Violência na sociedade brasileira: um fenômeno cultural

A sociedade brasileira tem presenciado um crescimento significativo da violência, especialmente nos grandes centros urbanos como Porto Alegre, São Paulo, Belo Horizonte e Rio de Janeiro. Este fato tem causado na população uma sensação geral de medo e insegurança, principalmente quando tais episódios passam a ser retratados e discutidos pelos meios de comunicação. Estudos do Instituto Brasileiro de Geografia e Estatísticas (IBGE) demonstram que entre os anos de 1992 e 2004, houve um aumento de 7,7 % nos casos de homicídio por 100 mil habitantes no país. A situação do Sudeste chama a atenção. Em 2004, a região apresentou a maior taxa de mortes por homicídios: 32,3 por 100 mil habitantes, acima da média nacional, de, 26,9. No meio rural a situação é quase a mesma. Os conflitos de terra e as lutas dos movimentos sociais em torno da reforma agrária agravam a situação. Para termos uma ideia do problema, basta analisar os dados de 2006 registrados pela CPT  (Comissão Pastoral da Terra). Segundo a entidade, naquele ano, foram registrados 1.657 conflitos envolvendo camponeses e trabalhadores rurais. Dentre esses, 39 foram assassinados, 72 foram vítimas de tentativa de assassinato, 57 mortos em consequência do conflito, 207 ameaçados de morte, 30 torturados, 917 presos e 749 foram agredidos e/ou feridos.

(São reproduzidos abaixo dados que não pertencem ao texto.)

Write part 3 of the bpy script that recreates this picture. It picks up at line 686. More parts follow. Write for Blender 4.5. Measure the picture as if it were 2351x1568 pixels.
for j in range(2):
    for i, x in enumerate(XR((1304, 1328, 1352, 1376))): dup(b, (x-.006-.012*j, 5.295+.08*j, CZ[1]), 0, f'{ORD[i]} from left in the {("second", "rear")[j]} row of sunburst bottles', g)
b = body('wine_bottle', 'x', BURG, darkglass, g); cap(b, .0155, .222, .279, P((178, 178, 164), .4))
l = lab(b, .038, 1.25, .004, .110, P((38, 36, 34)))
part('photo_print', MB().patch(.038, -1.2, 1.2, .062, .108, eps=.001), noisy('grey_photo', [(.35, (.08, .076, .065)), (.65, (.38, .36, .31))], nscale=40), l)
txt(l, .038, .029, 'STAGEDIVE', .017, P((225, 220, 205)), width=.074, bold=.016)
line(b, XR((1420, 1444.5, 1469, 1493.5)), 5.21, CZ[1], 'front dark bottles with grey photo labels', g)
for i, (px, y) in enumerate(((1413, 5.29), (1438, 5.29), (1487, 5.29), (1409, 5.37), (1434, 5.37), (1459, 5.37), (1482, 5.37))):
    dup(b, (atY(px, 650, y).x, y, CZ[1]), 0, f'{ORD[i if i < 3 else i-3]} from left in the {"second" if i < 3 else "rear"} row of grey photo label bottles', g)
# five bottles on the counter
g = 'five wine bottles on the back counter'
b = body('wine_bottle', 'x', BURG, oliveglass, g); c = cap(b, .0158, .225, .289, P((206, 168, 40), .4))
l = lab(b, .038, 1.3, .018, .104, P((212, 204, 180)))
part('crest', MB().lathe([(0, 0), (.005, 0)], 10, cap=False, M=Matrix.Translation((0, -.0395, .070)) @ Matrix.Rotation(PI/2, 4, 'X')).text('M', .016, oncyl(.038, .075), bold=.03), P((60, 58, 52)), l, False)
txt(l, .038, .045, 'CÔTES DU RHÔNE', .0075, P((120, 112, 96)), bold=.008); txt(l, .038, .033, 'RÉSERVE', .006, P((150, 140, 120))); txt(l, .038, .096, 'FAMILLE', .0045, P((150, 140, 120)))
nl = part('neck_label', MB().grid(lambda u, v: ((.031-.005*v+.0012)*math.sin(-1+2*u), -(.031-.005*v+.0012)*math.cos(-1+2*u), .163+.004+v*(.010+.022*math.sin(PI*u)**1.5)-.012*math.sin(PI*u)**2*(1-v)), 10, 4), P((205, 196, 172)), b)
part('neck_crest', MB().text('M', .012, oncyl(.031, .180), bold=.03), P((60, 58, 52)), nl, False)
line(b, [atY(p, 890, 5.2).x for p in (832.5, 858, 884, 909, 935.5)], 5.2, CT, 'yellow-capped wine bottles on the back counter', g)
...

Estes dados têm levado a questionamentos: seria a violência um fenômeno específico do mundo contemporâneo? Ou então, seria a violência inerente a natureza humana? Acredito que não. Sua disseminação nas sociedades não está ligada a ideia de um comportamento intrínseco a natureza humana, mas sim as estruturas culturais que estimulam e ratificam atos violentos como algo “natural”. Em outras palavras, entendemos o fenômeno da violência como um comportamento apreendido e internalizado culturalmente.

Analisando a problemática em uma perspectiva histórica, fazem parte das sociedades o uso e as práticas de violência nas mais diversas formas e níveis. Se retrocedermos no tempo, ela esteve presente no quotidiano das sociedades desde a época dos nossos ancestrais. Em termos de Brasil, tais práticas se traduziram, sobretudo, na escravidão, onde os castigos físicos constituíam uma forma então tida como legítima de punir os cativos, especialmente aqueles que desafiavam a autoridade de seus senhores. No caso da República Velha, espaço-tempo de nossas pesquisas, os processos criminais da 1ª Vara do Civil e do Crime de Soledade, Comarca de Passo Fundo nos permitem compreender mais profundamente as relações entre violência e cultura. Em um período onde o poder do mando, a rede de compromissos coronelísticos, a conciliação de frações de classe, a troca de favores e o confronto entre as lides político-partidárias reinavam, forjando uma sociedade de cunho autoritário e paternalista, os processos-crime eram constituídos por multiplicidade de sujeitos e situações, em que os assassinatos e agressões constituíam a maior parte dos casos. Dos 125 processos tramitados no período, 64 são de homicídio e 42 de lesão corporal, distribuídos entre os mais variados tipos de violência, em espaços de sociabilidade, das autoridades policiais e judiciais, contra a mulher, por questões econômicas e entre famílias, ou então, cometida pelos mais variados sujeitos, proprietários de terra, policiais, juízes, pequenos agricultores, carroceiros, vendedores ambulantes, pedreiros, entre outros.

Ao visualizarmos nas fontes este quadro complexo de sociedade, nossas pesquisas permitem concluir que a violência neste contexto tornou-se uma norma de comportamento legítimo (não exatamente legal) para os indivíduos que a praticam; um mecanismo de resolução dos conflitos interpessoais que adquire significado na cultura. Se entendermos a cultura nas acepções do antropólogo americano Clifford Geertz, como uma teia de significados que o homem tece acerca do universo social no qual está inserido, ou seja, um complexo de padrões concretos de comportamento, um conjunto de atitudes, crenças e códigos de valores de uma sociedade que permanecem ao longo do tempo, as práticas de violência fazem parte das relações culturais daquela sociedade, adquirindo diferentes características e formas de manifestação ao longo do tempo.